=== Extracted material ===
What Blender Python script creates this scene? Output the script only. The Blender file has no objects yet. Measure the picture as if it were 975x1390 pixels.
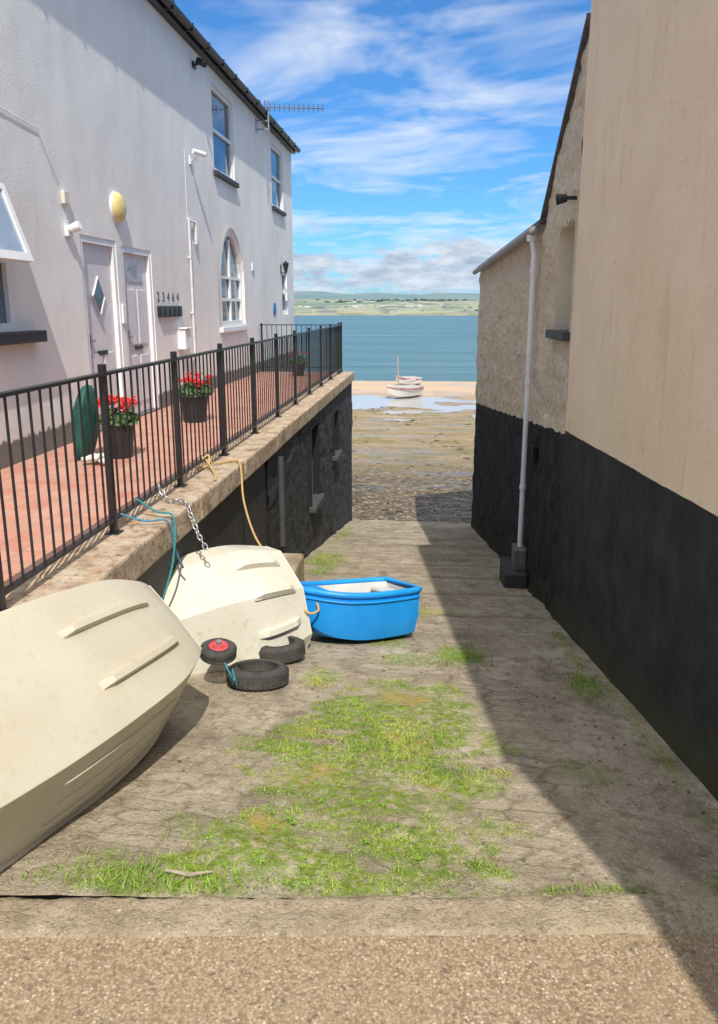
import bpy, math, random
from mathutils import Vector, Matrix, noise
from mathutils.geometry import tessellate_polygon
random.seed(7)
scene=bpy.context.scene
scene.view_settings.view_transform='Standard'
scene.view_settings.look='None'
scene.view_settings.exposure=0
COL=scene.collection

# ------------------------------------------------------------------ materials
def newmat(name):
    m=bpy.data.materials.new(name); m.use_nodes=True
    nt=m.node_tree; b=nt.nodes['Principled BSDF']
    return m,nt,b
def N(nt,t,**kw):
    n=nt.nodes.new(t)
    for k,v in kw.items():
        if k in n.inputs: n.inputs[k].default_value=v
        else: setattr(n,k,v)
    return n
def coord(nt,scale=(1,1,1)):
    tc=N(nt,'ShaderNodeTexCoord'); mp=N(nt,'ShaderNodeMapping')
    nt.links.new(tc.outputs['Object'],mp.inputs['Vector']); mp.inputs['Scale'].default_value=scale
    return mp.outputs['Vector']
def noi(nt,vec,scale,detail=6,rough=.6,dist=0):
    n=N(nt,'ShaderNodeTexNoise'); n.inputs['Scale'].default_value=scale
    n.inputs['Detail'].default_value=min(detail,4.5); n.inputs['Roughness'].default_value=rough
    n.inputs['Distortion'].default_value=dist
    nt.links.new(vec,n.inputs['Vector']); return n.outputs['Fac']
def ramp(nt,fac,stops):
    r=N(nt,'ShaderNodeValToRGB'); e=r.color_ramp.elements
    while len(e)<len(stops): e.new(.5)
    for i,(p,c) in enumerate(stops):
        e[i].position=p
        if not isinstance(c,(tuple,list)): c=(c,c,c)
        e[i].color=(c[0],c[1],c[2],1)
    nt.links.new(fac,r.inputs['Fac']); return r.outputs['Color']
def mix(nt,fac,a,b,mode='MIX'):
    m=N(nt,'ShaderNodeMix',data_type='RGBA',blend_type=mode)
    for s,v in ((m.inputs[0],fac),(m.inputs[6],a),(m.inputs[7],b)):
        if isinstance(v,(int,float)): s.default_value=v
        elif isinstance(v,(tuple,list)): s.default_value=(v[0],v[1],v[2],1)
        else: nt.links.new(v,s)
    return m.outputs[2]
def math_(nt,op,a,b=None,clamp=False):
    m=N(nt,'ShaderNodeMath',operation=op); m.use_clamp=clamp
    for i,v in enumerate((a,b)):
        if v is None: continue
        if isinstance(v,(int,float)): m.inputs[i].default_value=v
        else: nt.links.new(v,m.inputs[i])
    return m.outputs[0]
def bump(nt,b,h,strength=.5,dist=.01,prev=None):
    n=N(nt,'ShaderNodeBump'); n.inputs['Strength'].default_value=strength; n.inputs['Distance'].default_value=dist
    nt.links.new(h,n.inputs['Height'])
    if prev is not None: nt.links.new(prev,n.inputs['Normal'])
    nt.links.new(n.outputs['Normal'],b.inputs['Normal']); return n.outputs['Normal']
def M(name,c1,c2=None,scale=6,rough=.7,bs=0,bscale=60,metal=0,stretch=(1,1,1),bdist=.01,coat=0):
    m,nt,b=newmat(name)
    b.inputs['Roughness'].default_value=rough; b.inputs['Metallic'].default_value=metal
    b.inputs['Coat Weight'].default_value=coat
    if c2 is None: c2=tuple(x*.82 for x in c1)
    v=coord(nt,stretch)
    f=noi(nt,v,scale,4,.65)
    nt.links.new(ramp(nt,f,[(.32,c2),(.68,c1)]),b.inputs['Base Color'])
    if bs: bump(nt,b,noi(nt,v,bscale,3,.6),bs,bdist)
    return m

black_metal=M('black_railing_paint',(.02,.02,.022),(.012,.012,.013),20,.38,.15,90)
white_upvc=M('white_plastic_frame',(.8,.8,.8),(.7,.7,.7),3,.35)
glass,nt,b=newmat('window_glass'); b.inputs['Roughness'].default_value=.04; b.inputs['Specular IOR Level'].default_value=1.0
nt.links.new(ramp(nt,noi(nt,coord(nt),1.3,2),[(.35,(.04,.07,.10)),(.7,(.2,.26,.32))]),b.inputs['Base Color'])
b.inputs['Metallic'].default_value=.45
slate=M('slate_sill',(.05,.05,.055),(.03,.03,.032),14,.6,.3,60)
black_plastic=M('black_plastic',(.02,.02,.022),None,8,.4)
grey_metal=M('galvanised_metal',(.5,.51,.52),(.33,.33,.34),30,.35,.1,80,.7)
cream_plastic=M('yellowed_lamp_cover',(.74,.62,.27),(.64,.52,.19),7,.35)
rubber=M('tyre_rubber',(.035,.034,.033),(.075,.068,.058),14,.85,.4,50)
red_plastic=M('faded_red_plastic',(.62,.09,.11),(.42,.05,.06),18,.5)
rope_orange=M('tan_rope',(.6,.40,.17),(.4,.26,.1),60,.9,.6,160)
rope_teal=M('teal_rope',(.04,.30,.30),(.02,.15,.2),60,.8,.5,160)
rope_blue=M('blue_rope',(.10,.30,.42),(.05,.16,.26),60,.8,.5,160)
roof_mat=M('slate_roof',(.12,.12,.13),(.06,.06,.065),9,.7,.5,30)
wood=M('weathered_wood',(.45,.38,.29),(.28,.22,.16),12,.8,.5,40,stretch=(1,1,6))
dark_fill=M('dark_interior',(.012,.012,.014),None,6,.9)

# white rendered facade
facade_mat,nt,b=newmat('white_painted_render')
v=coord(nt); vs=coord(nt,(1,1,.3))
c=ramp(nt,noi(nt,vs,1.6,5,.6),[(.3,(.72,.70,.66)),(.7,(.83,.82,.79))])
sp=N(nt,'ShaderNodeSeparateXYZ'); nt.links.new(v,sp.inputs[0])
pl=math_(nt,'ADD',sp.outputs['Z'],math_(nt,'MULTIPLY',noi(nt,v,9,4),.16))
c=mix(nt,ramp(nt,pl,[(.30,0),(.33,1)]),(.035,.035,.038),c)
dirt=ramp(nt,noi(nt,coord(nt,(1,1,.12)),9,5,.7),[(.60,0),(.8,1)])
c=mix(nt,math_(nt,'MULTIPLY',dirt,.28),c,(.40,.36,.28))
grime=ramp(nt,math_(nt,'ADD',sp.outputs['Z'],math_(nt,'MULTIPLY',noi(nt,v,3,5),.6)),[(.5,.35),(1.0,0)])
c=mix(nt,grime,c,(.38,.36,.31))
nt.links.new(c,b.inputs['Base Color']); b.inputs['Roughness'].default_value=.75
n1=bump(nt,b,noi(nt,v,.9,2,.5),.25,.10); bump(nt,b,noi(nt,v,32,4,.7),.3,.010,n1)

def banded(name,light1,light2,a,bb,rough_stone):
    m,nt,b=newmat(name)
    v=coord(nt)
    sp=N(nt,'ShaderNodeSeparateXYZ'); nt.links.new(v,sp.inputs[0])
    line=math_(nt,'SUBTRACT',sp.outputs['Z'],math_(nt,'ADD',math_(nt,'MULTIPLY',sp.outputs['Y'],bb),a))
    line=math_(nt,'ADD',line,math_(nt,'MULTIPLY',math_(nt,'SUBTRACT',noi(nt,v,5 if rough_stone else 2,5),.5),.10 if rough_stone else .03))
    f=math_(nt,'GREATER_THAN',line,0.0)
    lc=ramp(nt,noi(nt,v,1.1,5,.6),[(.3,light2),(.65,light1)])
    stain=ramp(nt,noi(nt,coord(nt,(1,2.2,.3)),3.2,5,.75),[(.56,0),(.78,1)])
    lc=mix(nt,math_(nt,'MULTIPLY',stain,.5),lc,(.48,.33,.17))
    lc=mix(nt,math_(nt,'MULTIPLY',ramp(nt,noi(nt,v,9,5,.75),[(.60,0),(.72,1)]),.35),lc,(.52,.40,.25))
    lc=mix(nt,math_(nt,'MULTIPLY',ramp(nt,noi(nt,v,3,5,.8),[(.64,0),(.68,1)]),.4),lc,(.88,.80,.64))
    if rough_stone:
        lc=mix(nt,math_(nt,'MULTIPLY',ramp(nt,noi(nt,v,20,5,.7),[(.36,1),(.5,0)]),.4),lc,(.42,.32,.20))
    dc=ramp(nt,noi(nt,v,3.5,5,.7),[(.3,(.02,.021,.023)),(.6,(.042,.043,.045)),(.8,(.085,.082,.075))])
    low=ramp(nt,math_(nt,'ADD',math_(nt,'ADD',sp.outputs['Z'],math_(nt,'MULTIPLY',sp.outputs['Y'],.195)),math_(nt,'MULTIPLY',noi(nt,v,6,5),.3)),[(.1,1),(.35,0)])
    dc=mix(nt,math_(nt,'MULTIPLY',low,.5),dc,(.08,.085,.03))
    nt.links.new(mix(nt,f,dc,lc),b.inputs['Base Color'])
    b.inputs['Roughness'].default_value=.85; b.inputs['Specular IOR Level'].default_value=.2
    if rough_stone:
        vo=N(nt,'ShaderNodeTexVoronoi'); vo.inputs['Scale'].default_value=11; nt.links.new(v,vo.inputs['Vector'])
        n1=bump(nt,b,vo.outputs['Distance'],.8,.06); bump(nt,b,noi(nt,v,26,5,.75),1.0,.045,n1)
    else:
        n1=bump(nt,b,noi(nt,v,1.5,4,.5),.5,.06); bump(nt,b,noi(nt,v,38,5,.7),.65,.016,n1)
    return m
tall_mat=banded('cream_render_black_base',(.90,.755,.56),(.83,.675,.475),.53+.045*3.67,-.045,False)
low_mat=banded('cream_stone_black_base',(.90,.80,.63),(.82,.69,.50),.33+.094*7.35,-.094,True)

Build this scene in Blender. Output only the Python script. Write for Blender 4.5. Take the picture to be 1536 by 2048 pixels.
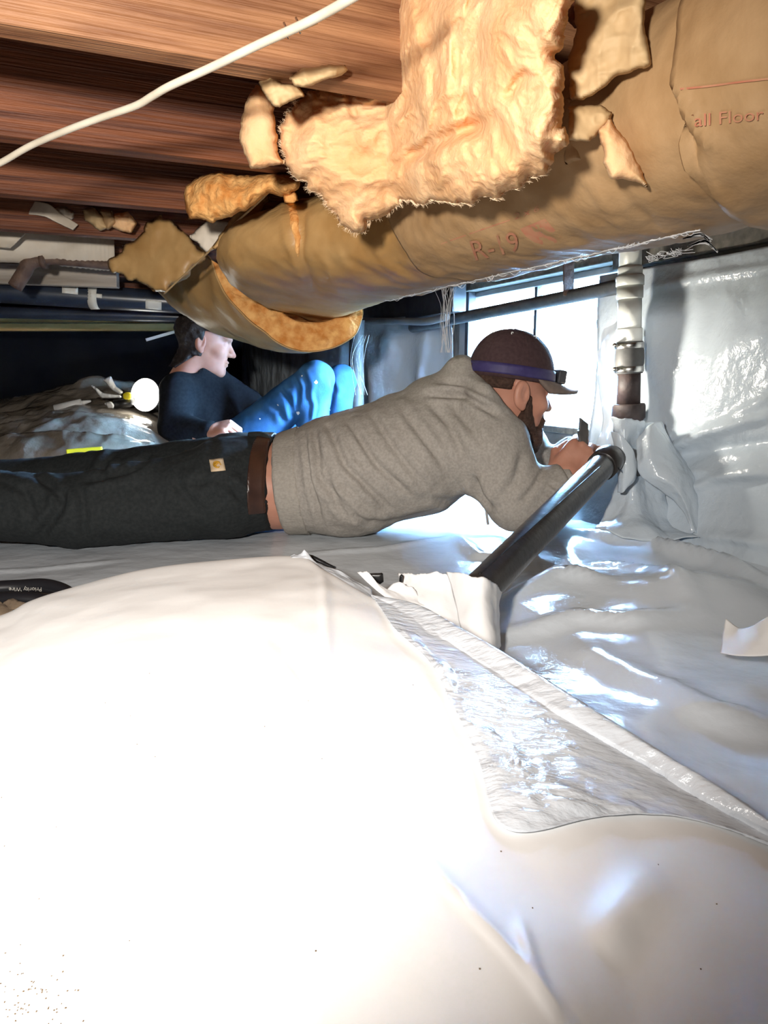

=== Set exercise ===
Leave the pictures out and please restate exactly the lines running from the start of the material through the one with "COL=scene.collection".

=== The reply ===
What Blender Python script creates this scene? Output the script only. The Blender file has no objects yet. Measure the picture as if it were 975x1390 pixels.
import bpy, math, random
from mathutils import Vector, Matrix, noise
from mathutils.geometry import tessellate_polygon
random.seed(7)
scene=bpy.context.scene
scene.view_settings.view_transform='Standard'
scene.view_settings.look='None'
scene.view_settings.exposure=0
COL=scene.collection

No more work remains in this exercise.